I started off my morning after breakfast by sitting in silence for about twenty minutes. I never do anything but breathe and watch my thoughts arise and pass away. Since thoughts are not things, they offer no resistance to their impermanence.
The silence is the underpinning of the Soul and no one can be anything but that. And that is enough and plenty.
Now that I am a witness to my thoughts, the silence encourages me to keep letting go until I reach the bedrock of acceptance.
I got dressed and went outside to take a brief walk. I got sidelined when I decided to stop and pull a few weeds between my yard and my neighbors. I pulled up pine seedlings, poplar seedlings and weeds that were easily pulled. Soon I had an armload and walked back to my garage to dispose of them in the garbage can. Then I went back and pulled some more.

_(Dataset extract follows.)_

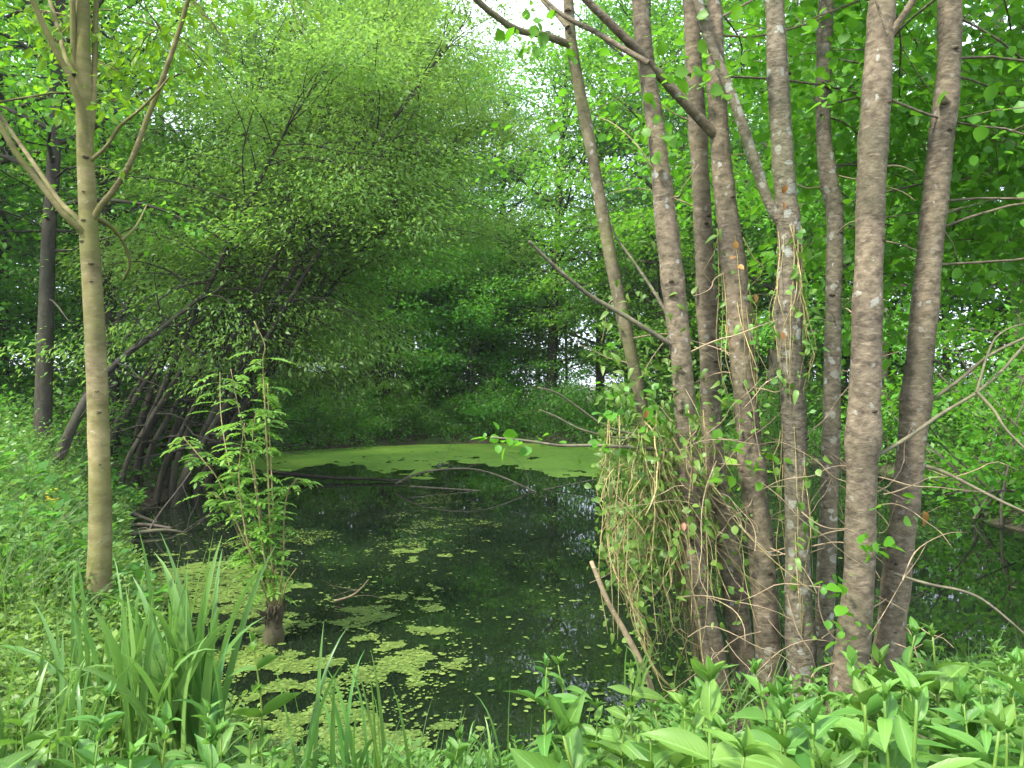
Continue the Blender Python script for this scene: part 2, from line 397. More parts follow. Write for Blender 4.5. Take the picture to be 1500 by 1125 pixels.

I came back in the house and took off my tennis shoes and sat down to rest. Pulling mental weeds is a lot harder than actual weeds you can see. And maybe they have deeper and more persistent roots.
My weedy little self is lazy, self-important and insecure at the same time. Her only goal is firmly out of reach and she is too dumb to discover this.
The game of weed vs. weed is played out in the world everyday. It’s a funny scenario that the human race has going.
At some point political weeds will be pulled up, but more will be planted. The roses and the lilies of the field are not toiling at all. They are not even interested in the battle of the weeds, for it is all they can do to bestow their beauty on a sleeping world.